=== Supplied information ===

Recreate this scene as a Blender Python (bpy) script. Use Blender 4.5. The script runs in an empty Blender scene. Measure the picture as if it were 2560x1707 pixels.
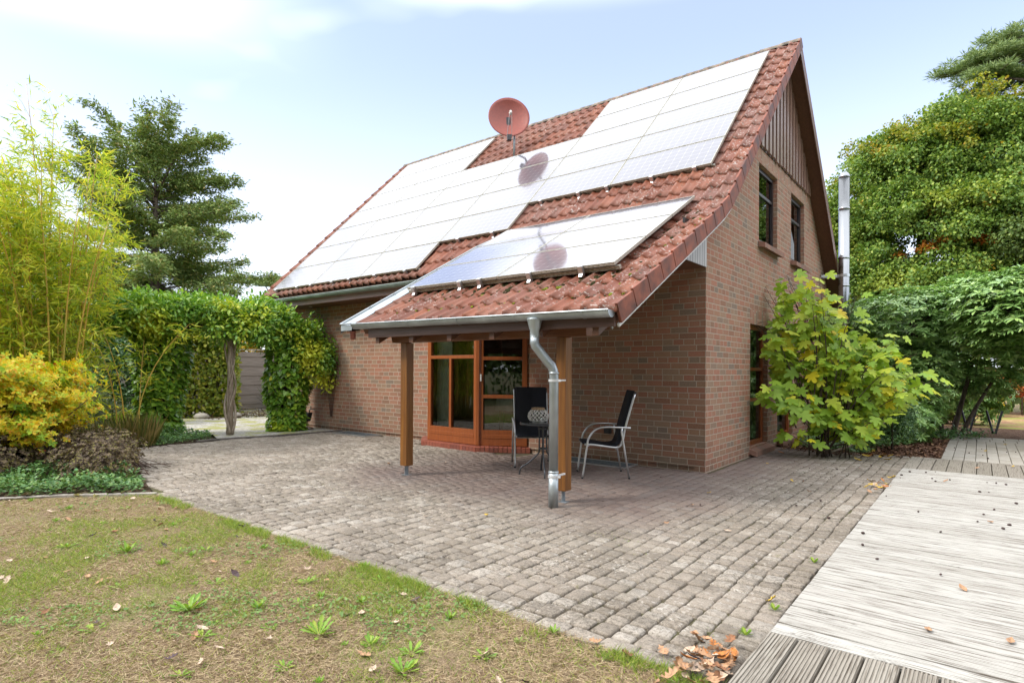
import bpy, bmesh, math, random
import numpy as np
from mathutils import Vector, Matrix

sc = bpy.context.scene
COL = sc.collection
R = math.radians

# ------------------------------------------------------------------ camera
cam_d = bpy.data.cameras.new("camera")
cam = bpy.data.objects.new("camera", cam_d)
COL.objects.link(cam)
rt = Vector((0.78096851, 0.62454859, 0.00522039))
up = Vector((-0.00198398, -0.00587762, 0.99998076))
fw = Vector((-0.62456726, 0.78096384, 0.00335115))
CAM = Vector((2.930797, -7.89947994, 1.39))
m = Matrix((rt, up, -fw)).transposed().to_4x4()
m.translation = CAM
cam.matrix_world = m
cam_d.sensor_width = 36.0
cam_d.lens = 36.0 * 1464.1 / 2560.0
cam_d.shift_y = (919.0 - 853.5) / 2560.0
cam_d.clip_start = 0.05
cam_d.clip_end = 2000.0
sc.camera = cam

# ------------------------------------------------------------------ sky, sun, exposure
SUN_EL, SUN_AZ = R(46), R(215)          # azimuth measured from +Y towards +X
world = bpy.data.worlds.new("World")
sc.world = world
world.use_nodes = True
wn = world.node_tree
wn.nodes.clear()
def W(t, **k):
    n = wn.nodes.new(t)
    for a, b in k.items():
        if hasattr(n, a):
            setattr(n, a, b)
    return n
sky = W('ShaderNodeTexSky', sky_type='NISHITA', sun_disc=False)
sky.sun_elevation = SUN_EL
sky.sun_rotation = SUN_AZ
sky.air_density = 1.0
sky.dust_density = 2.0
sky.ozone_density = 1.5
tc = W('ShaderNodeTexCoord')
sep = W('ShaderNodeSeparateXYZ')
wn.links.new(tc.outputs['Generated'], sep.inputs[0])
def wmath(op, a, b=None, clamp=False):
    n = W('ShaderNodeMath', operation=op, use_clamp=clamp)
    for i, v in enumerate((a, b)):
        if v is None: continue
        if isinstance(v, (int, float)): n.inputs[i].default_value = v
        else: wn.links.new(v, n.inputs[i])
    return n.outputs[0]
def wmap(v, a, b, c=0.0, d=1.0):
    n = W('ShaderNodeMapRange', interpolation_type='SMOOTHSTEP')
    n.inputs[1].default_value = a; n.inputs[2].default_value = b
    n.inputs[3].default_value = c; n.inputs[4].default_value = d
    wn.links.new(v, n.inputs[0])
    return n.outputs[0]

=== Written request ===
Repeat the data exactly in full, omitting its pictures.

=== Task result ===
Recreate this scene as a Blender Python (bpy) script. Use Blender 4.5. The script runs in an empty Blender scene. Measure the picture as if it were 2560x1707 pixels.
import bpy, bmesh, math, random
import numpy as np
from mathutils import Vector, Matrix

sc = bpy.context.scene
COL = sc.collection
R = math.radians

# ------------------------------------------------------------------ camera
cam_d = bpy.data.cameras.new("camera")
cam = bpy.data.objects.new("camera", cam_d)
COL.objects.link(cam)
rt = Vector((0.78096851, 0.62454859, 0.00522039))
up = Vector((-0.00198398, -0.00587762, 0.99998076))
fw = Vector((-0.62456726, 0.78096384, 0.00335115))
CAM = Vector((2.930797, -7.89947994, 1.39))
m = Matrix((rt, up, -fw)).transposed().to_4x4()
m.translation = CAM
cam.matrix_world = m
cam_d.sensor_width = 36.0
cam_d.lens = 36.0 * 1464.1 / 2560.0
cam_d.shift_y = (919.0 - 853.5) / 2560.0
cam_d.clip_start = 0.05
cam_d.clip_end = 2000.0
sc.camera = cam

# ------------------------------------------------------------------ sky, sun, exposure
SUN_EL, SUN_AZ = R(46), R(215)          # azimuth measured from +Y towards +X
world = bpy.data.worlds.new("World")
sc.world = world
world.use_nodes = True
wn = world.node_tree
wn.nodes.clear()
def W(t, **k):
    n = wn.nodes.new(t)
    for a, b in k.items():
        if hasattr(n, a):
            setattr(n, a, b)
    return n
sky = W('ShaderNodeTexSky', sky_type='NISHITA', sun_disc=False)
sky.sun_elevation = SUN_EL
sky.sun_rotation = SUN_AZ
sky.air_density = 1.0
sky.dust_density = 2.0
sky.ozone_density = 1.5
tc = W('ShaderNodeTexCoord')
sep = W('ShaderNodeSeparateXYZ')
wn.links.new(tc.outputs['Generated'], sep.inputs[0])
def wmath(op, a, b=None, clamp=False):
    n = W('ShaderNodeMath', operation=op, use_clamp=clamp)
    for i, v in enumerate((a, b)):
        if v is None: continue
        if isinstance(v, (int, float)): n.inputs[i].default_value = v
        else: wn.links.new(v, n.inputs[i])
    return n.outputs[0]
def wmap(v, a, b, c=0.0, d=1.0):
    n = W('ShaderNodeMapRange', interpolation_type='SMOOTHSTEP')
    n.inputs[1].default_value = a; n.inputs[2].default_value = b
    n.inputs[3].default_value = c; n.inputs[4].default_value = d
    wn.links.new(v, n.inputs[0])
    return n.outputs[0]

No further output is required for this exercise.